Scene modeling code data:
□ □ □ □ □

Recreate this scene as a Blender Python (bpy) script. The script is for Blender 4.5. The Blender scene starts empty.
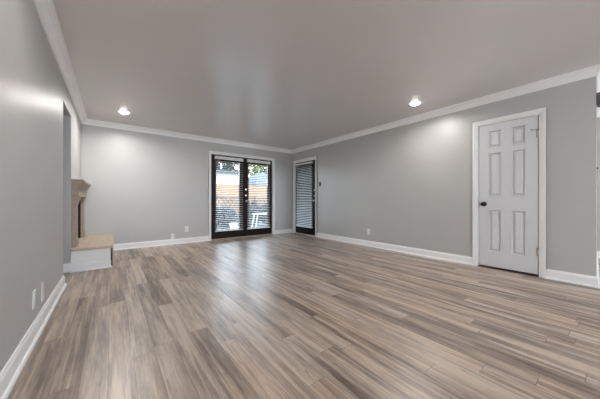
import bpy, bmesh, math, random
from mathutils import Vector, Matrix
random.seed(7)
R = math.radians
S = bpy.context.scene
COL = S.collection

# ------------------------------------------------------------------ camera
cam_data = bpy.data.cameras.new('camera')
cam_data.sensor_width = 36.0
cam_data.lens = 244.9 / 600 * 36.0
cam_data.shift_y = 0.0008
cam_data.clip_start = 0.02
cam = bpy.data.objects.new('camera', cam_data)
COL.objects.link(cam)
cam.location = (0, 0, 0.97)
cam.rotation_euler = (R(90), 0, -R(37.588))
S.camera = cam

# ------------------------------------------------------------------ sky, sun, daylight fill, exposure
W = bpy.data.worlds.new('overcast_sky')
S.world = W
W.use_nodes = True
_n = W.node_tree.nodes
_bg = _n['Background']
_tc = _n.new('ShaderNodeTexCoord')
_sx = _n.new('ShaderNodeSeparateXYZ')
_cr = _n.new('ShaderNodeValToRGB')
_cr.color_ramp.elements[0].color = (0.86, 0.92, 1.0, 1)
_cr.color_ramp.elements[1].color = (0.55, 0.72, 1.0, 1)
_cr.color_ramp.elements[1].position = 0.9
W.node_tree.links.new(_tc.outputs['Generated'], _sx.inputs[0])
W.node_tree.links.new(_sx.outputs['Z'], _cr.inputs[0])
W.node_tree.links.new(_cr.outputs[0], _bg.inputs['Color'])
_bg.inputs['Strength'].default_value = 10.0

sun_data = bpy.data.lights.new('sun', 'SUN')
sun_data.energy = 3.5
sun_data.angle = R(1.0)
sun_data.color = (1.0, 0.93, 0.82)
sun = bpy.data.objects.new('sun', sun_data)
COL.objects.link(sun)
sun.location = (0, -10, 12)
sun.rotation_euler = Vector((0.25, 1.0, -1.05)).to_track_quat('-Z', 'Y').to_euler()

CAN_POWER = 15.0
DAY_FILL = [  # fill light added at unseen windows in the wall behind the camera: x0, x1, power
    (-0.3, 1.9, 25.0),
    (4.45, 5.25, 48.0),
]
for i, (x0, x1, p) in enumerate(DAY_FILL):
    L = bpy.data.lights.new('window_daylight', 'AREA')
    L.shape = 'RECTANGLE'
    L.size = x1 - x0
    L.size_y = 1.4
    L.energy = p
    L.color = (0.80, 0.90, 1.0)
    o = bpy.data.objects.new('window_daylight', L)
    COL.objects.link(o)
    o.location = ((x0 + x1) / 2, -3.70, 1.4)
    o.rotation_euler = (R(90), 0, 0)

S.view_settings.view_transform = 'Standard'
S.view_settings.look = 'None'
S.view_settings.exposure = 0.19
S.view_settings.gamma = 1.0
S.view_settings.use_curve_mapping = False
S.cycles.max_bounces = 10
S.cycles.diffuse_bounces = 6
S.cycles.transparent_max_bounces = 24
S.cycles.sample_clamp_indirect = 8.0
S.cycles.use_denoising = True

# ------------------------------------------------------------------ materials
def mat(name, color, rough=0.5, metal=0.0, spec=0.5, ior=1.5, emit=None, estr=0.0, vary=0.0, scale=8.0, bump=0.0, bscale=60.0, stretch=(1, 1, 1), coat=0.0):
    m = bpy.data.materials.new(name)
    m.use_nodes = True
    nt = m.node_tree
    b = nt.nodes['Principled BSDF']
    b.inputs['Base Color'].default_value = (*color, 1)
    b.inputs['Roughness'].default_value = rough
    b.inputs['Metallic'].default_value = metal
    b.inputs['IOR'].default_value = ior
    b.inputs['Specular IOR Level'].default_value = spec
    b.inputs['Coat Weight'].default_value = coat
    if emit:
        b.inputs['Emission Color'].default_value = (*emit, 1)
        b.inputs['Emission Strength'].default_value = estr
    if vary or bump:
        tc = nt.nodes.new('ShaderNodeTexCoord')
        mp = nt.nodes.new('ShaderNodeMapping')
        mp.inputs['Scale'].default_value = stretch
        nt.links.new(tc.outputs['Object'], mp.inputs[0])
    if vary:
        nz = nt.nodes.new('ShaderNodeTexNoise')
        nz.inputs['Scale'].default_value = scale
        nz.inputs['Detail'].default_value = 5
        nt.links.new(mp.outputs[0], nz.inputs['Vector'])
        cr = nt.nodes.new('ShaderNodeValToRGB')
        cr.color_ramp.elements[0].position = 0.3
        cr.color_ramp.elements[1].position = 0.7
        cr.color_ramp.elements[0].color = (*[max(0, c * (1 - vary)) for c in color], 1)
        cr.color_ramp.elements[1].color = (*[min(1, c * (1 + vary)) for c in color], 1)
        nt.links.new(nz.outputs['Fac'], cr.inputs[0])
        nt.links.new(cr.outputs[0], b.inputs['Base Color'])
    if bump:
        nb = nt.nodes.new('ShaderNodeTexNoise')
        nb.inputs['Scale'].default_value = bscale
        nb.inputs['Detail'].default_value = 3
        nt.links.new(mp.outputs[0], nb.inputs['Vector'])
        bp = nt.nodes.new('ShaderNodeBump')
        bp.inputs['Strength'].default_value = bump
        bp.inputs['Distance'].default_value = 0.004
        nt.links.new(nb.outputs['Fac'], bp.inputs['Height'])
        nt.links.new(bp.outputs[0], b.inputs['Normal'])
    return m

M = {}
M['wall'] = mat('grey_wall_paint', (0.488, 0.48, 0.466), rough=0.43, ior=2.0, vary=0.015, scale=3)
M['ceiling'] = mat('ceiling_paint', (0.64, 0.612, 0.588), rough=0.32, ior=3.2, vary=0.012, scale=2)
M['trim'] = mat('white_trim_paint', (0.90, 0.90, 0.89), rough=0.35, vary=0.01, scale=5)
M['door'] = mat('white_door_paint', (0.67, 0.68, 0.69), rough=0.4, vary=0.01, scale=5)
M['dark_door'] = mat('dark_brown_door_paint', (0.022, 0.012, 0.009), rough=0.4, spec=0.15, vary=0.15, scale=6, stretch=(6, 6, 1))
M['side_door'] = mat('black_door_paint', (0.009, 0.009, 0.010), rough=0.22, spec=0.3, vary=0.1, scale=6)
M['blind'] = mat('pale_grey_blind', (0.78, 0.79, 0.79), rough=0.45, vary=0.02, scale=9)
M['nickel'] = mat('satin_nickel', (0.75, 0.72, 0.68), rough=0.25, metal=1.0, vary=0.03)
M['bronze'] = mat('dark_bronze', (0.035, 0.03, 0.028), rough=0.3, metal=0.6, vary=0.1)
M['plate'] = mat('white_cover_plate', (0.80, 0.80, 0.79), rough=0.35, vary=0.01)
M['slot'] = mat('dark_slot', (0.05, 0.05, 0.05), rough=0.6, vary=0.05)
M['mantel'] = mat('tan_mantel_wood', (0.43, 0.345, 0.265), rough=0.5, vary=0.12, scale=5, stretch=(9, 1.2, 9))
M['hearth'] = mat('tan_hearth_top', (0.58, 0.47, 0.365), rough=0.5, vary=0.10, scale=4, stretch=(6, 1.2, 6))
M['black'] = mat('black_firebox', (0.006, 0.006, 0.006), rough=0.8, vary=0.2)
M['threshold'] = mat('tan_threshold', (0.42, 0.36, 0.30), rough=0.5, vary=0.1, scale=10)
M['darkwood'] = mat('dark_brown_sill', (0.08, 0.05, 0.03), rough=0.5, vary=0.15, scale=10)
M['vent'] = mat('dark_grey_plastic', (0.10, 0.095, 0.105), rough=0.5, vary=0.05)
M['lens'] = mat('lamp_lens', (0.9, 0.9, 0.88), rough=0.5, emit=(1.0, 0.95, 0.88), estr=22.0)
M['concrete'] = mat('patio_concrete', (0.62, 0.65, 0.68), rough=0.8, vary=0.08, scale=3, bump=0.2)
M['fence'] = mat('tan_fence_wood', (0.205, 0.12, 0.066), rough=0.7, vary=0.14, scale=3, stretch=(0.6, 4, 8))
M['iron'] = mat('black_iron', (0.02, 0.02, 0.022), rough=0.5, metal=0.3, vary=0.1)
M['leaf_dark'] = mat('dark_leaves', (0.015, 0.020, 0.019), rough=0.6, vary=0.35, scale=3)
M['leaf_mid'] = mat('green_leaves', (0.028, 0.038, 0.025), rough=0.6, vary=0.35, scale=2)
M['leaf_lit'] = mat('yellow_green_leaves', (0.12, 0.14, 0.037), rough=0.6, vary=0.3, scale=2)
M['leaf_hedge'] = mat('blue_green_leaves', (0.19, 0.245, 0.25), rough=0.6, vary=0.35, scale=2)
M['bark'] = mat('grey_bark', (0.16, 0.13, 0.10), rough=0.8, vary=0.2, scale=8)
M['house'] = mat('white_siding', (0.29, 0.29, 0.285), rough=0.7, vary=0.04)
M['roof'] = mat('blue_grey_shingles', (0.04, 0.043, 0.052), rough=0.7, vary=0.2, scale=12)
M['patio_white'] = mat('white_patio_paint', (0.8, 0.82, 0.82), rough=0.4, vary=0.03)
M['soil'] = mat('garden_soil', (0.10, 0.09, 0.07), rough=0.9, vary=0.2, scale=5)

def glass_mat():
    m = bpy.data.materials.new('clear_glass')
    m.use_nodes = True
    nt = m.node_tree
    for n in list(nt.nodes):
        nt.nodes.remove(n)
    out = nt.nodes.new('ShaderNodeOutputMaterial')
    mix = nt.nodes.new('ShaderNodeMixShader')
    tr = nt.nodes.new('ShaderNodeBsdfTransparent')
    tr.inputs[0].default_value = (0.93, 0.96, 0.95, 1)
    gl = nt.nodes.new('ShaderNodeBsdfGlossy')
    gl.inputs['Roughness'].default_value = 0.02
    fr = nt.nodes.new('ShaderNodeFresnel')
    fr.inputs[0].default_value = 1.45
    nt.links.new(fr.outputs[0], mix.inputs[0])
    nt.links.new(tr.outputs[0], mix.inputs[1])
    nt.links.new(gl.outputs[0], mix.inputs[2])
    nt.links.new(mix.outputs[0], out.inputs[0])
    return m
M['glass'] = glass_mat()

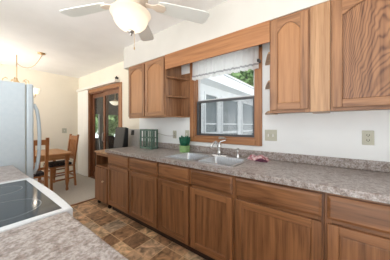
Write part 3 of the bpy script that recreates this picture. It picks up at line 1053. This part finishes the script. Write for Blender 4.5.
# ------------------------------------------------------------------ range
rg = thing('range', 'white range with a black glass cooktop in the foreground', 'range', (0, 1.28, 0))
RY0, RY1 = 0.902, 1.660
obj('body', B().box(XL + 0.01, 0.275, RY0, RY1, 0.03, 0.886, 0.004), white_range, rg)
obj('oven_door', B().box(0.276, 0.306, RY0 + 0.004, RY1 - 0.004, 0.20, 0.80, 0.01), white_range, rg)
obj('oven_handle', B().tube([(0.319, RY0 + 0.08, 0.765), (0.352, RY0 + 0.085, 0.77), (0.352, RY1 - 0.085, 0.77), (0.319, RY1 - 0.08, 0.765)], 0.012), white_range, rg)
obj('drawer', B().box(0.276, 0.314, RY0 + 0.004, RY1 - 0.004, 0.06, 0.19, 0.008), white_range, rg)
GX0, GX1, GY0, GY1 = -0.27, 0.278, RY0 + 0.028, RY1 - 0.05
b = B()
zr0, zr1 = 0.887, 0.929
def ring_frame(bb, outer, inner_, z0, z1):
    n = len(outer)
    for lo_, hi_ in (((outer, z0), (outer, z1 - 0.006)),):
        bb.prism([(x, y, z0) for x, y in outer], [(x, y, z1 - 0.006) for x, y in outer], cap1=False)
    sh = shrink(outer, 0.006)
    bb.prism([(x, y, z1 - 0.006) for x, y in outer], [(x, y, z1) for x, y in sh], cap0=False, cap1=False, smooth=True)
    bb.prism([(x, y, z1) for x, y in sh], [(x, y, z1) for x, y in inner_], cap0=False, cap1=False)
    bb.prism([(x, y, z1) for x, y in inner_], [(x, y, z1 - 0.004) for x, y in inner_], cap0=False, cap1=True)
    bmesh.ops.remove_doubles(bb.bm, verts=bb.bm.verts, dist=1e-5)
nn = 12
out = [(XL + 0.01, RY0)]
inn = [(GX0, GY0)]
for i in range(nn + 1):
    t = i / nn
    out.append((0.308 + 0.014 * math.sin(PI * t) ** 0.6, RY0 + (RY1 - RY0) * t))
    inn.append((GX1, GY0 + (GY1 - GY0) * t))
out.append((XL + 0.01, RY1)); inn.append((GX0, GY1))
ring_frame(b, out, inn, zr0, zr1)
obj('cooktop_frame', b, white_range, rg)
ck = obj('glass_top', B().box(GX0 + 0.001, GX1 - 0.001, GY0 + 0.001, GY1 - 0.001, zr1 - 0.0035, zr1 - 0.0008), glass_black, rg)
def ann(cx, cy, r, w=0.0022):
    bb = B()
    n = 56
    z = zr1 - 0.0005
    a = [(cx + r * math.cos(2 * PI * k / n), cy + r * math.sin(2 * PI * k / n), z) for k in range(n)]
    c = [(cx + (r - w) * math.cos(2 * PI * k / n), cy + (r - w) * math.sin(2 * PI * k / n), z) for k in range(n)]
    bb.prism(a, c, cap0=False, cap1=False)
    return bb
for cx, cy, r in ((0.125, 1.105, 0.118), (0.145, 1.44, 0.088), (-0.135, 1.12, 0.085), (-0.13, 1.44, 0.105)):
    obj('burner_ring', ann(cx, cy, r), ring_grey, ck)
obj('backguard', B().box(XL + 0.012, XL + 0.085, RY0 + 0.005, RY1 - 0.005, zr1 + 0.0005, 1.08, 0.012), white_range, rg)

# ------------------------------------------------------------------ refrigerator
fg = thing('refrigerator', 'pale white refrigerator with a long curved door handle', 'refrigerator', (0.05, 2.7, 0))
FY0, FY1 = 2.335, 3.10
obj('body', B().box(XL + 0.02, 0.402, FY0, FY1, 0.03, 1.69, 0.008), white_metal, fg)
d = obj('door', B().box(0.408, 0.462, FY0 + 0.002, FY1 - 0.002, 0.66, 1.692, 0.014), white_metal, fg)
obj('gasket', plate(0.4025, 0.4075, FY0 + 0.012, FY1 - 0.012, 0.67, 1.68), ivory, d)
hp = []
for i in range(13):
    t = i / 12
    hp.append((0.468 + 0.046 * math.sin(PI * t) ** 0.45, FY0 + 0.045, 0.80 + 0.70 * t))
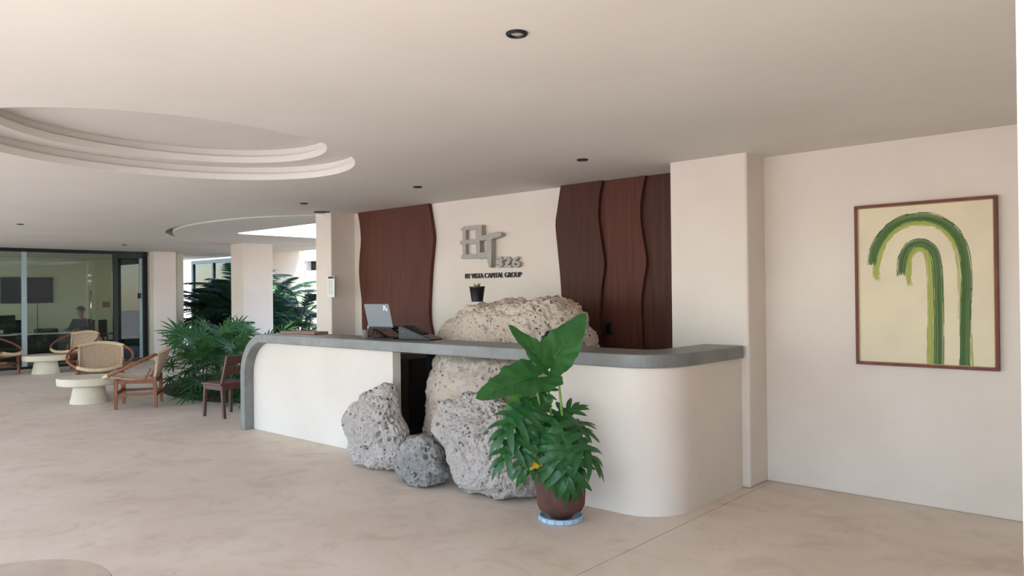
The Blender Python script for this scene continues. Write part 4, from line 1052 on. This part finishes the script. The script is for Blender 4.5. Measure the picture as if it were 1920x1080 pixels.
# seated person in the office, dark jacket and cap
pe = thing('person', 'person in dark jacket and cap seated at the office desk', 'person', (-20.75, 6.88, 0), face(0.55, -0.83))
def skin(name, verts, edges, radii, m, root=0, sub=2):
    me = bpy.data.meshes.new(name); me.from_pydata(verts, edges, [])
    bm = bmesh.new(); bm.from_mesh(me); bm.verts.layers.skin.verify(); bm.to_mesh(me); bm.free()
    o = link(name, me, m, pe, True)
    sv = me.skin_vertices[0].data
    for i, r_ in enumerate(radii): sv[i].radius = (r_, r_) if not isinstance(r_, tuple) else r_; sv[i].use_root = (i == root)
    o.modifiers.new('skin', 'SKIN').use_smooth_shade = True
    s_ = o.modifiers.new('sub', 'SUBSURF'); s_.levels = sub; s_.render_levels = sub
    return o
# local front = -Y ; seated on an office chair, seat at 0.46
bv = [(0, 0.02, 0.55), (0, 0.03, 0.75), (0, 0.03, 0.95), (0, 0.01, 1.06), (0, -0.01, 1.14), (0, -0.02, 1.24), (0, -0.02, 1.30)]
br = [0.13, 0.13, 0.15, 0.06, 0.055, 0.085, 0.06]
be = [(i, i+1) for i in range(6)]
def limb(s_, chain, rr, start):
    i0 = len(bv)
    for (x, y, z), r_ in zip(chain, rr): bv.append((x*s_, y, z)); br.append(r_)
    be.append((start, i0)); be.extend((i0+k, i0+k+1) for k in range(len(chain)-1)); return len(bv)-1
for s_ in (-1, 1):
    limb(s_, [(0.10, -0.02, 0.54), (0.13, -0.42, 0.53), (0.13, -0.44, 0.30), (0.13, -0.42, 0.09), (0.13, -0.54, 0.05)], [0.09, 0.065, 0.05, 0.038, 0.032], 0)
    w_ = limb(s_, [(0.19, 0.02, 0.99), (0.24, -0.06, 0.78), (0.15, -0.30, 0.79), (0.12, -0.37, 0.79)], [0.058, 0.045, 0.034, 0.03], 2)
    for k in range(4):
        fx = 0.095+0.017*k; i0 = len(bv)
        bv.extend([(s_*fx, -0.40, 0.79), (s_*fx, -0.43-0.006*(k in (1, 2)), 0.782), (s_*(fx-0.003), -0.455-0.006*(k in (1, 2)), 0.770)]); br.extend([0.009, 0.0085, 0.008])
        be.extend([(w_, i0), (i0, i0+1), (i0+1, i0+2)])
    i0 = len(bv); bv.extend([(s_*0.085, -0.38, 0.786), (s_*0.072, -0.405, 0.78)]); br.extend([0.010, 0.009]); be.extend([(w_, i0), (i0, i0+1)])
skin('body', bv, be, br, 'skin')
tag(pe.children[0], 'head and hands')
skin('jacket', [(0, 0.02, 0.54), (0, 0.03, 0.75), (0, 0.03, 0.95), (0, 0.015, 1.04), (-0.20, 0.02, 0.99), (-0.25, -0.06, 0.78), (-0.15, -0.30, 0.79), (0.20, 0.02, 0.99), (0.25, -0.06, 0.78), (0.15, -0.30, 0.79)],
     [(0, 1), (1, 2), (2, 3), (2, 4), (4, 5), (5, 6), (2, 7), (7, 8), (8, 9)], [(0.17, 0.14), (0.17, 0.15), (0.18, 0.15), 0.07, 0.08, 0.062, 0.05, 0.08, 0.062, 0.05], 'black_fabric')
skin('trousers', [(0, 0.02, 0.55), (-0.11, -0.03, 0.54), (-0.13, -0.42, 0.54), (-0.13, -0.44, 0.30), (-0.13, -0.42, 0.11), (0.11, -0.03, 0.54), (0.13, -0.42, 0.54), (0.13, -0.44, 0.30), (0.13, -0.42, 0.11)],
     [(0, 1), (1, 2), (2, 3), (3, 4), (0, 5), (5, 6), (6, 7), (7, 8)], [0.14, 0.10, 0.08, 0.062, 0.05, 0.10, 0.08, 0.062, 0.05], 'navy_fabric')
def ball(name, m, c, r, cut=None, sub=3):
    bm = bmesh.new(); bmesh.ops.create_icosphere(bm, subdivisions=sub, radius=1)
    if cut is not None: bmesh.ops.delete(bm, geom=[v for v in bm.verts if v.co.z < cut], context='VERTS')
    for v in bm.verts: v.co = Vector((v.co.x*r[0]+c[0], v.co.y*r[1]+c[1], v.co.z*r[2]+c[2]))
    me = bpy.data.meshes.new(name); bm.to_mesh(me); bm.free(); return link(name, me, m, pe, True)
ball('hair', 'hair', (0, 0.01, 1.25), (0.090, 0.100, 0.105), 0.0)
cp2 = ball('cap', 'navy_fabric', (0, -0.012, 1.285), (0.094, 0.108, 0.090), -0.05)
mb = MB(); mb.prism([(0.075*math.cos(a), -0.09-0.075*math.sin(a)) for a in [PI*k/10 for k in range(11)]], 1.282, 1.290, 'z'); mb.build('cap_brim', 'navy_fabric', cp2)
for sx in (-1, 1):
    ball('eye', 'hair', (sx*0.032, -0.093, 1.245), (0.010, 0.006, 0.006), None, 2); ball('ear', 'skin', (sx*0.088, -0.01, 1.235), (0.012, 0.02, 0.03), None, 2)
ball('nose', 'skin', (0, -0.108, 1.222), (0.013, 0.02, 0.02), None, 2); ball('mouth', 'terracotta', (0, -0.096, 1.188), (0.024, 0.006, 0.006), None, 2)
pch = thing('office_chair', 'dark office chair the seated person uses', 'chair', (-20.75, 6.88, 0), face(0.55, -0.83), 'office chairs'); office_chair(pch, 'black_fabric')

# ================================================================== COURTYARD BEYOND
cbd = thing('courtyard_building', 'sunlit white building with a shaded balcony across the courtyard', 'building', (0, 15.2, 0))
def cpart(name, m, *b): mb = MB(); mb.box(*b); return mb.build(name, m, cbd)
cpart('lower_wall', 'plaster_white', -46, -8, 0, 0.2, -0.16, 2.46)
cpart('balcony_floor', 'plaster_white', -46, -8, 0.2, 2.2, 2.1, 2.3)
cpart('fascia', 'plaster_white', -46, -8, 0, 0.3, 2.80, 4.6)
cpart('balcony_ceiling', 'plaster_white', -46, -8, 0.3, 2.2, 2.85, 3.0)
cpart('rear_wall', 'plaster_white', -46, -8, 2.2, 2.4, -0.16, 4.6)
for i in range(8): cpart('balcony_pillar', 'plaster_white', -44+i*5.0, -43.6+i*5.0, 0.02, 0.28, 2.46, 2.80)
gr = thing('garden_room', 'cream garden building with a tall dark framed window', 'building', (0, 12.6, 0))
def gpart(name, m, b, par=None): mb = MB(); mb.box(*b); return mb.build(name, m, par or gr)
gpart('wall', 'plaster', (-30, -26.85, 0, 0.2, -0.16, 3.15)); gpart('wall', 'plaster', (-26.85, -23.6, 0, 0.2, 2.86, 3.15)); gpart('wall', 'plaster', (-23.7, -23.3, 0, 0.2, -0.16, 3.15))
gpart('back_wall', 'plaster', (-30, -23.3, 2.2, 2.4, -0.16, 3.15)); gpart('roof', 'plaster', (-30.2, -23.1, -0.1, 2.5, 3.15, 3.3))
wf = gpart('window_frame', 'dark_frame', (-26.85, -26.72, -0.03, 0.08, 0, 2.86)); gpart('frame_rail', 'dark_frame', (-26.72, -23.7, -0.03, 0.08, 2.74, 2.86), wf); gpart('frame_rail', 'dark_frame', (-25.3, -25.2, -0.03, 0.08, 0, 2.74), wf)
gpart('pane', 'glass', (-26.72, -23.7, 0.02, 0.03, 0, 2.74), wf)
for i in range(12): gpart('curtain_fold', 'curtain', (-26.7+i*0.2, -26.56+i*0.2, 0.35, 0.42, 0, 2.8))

□ □ □ □ □

Only the lines from the start of the records through the line containing "COL = S.collection" should be repeated, word for word, with the pictures left out.

## Answer
Recreate this scene as a Blender Python (bpy) script. The script is for Blender 4.5. The Blender scene starts empty.
import bpy, bmesh, math, random
from mathutils import Vector, Matrix
random.seed(7)
R = math.radians
S = bpy.context.scene
COL = S.collection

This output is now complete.